Question

What mass of 95% pure \(CaCO_3\) will be required to neutralise 50 mL of 0.5 M \(HCl\) solution according to the following reaction?
\(CaCO_3(s) + 2HCl(aq) → CaCl_2(aq) + CO_2(g) + 2H_2O(l)\)
[Calculate upto second place of decimal point]

• A. 1.25 g
• B. 1.32 g
• C. 3.65 g
• D. 9.50 g

Answer 1

The Correct Option is B

To determine the mass of 95% pure \(CaCO_3\) required to neutralise 50 mL of 0.5 M \(HCl\), we need to follow these steps:

1. Understand the reaction: The chemical equation given is \(CaCO_3 + 2HCl \rightarrow CaCl_2 + CO_2 + 2H_2O\). From this, we see that 1 mole of \(CaCO_3\) reacts with 2 moles of \(HCl\).

2. Calculate moles of \(HCl\): Using the formula \(Moles = Molarity \times Volume\ (in\ L)\), we have:

\[0.5 \, \text{M} \times 0.050 \, \text{L} = 0.025 \, \text{moles of } HCl\]

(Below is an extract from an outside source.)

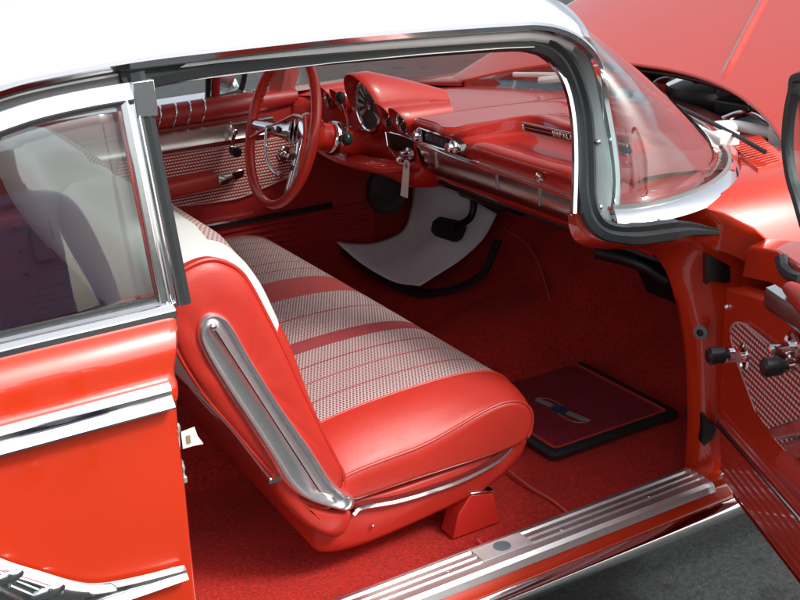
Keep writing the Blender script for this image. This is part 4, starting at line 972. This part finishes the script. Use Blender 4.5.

3. Determine moles of \(CaCO_3\) required: From the stoichiometry of the reaction, \(2 \, \text{moles of} \, HCl\) require \(1 \, \text{mole of} \, CaCO_3\). Therefore:

\[0.025 \, \text{moles } HCl \times \frac{1 \, \text{mole } CaCO_3}{2 \, \text{moles } HCl} = 0.0125 \, \text{moles of } CaCO_3\]

4. Calculate mass of pure \(CaCO_3\): Using the molar mass of \(CaCO_3\) (100 g/mol), the mass is:

\[0.0125 \, \text{moles } \times 100 \, \text{g/mol} = 1.25 \, \text{g}\]

5. Adjust for purity: Since the sample is 95% pure, the actual mass required is:

\[1.25 \, \text{g} \div 0.95 = 1.32 \, \text{g}\]

The mass of 95% pure \(CaCO_3\) required is 1.32 g.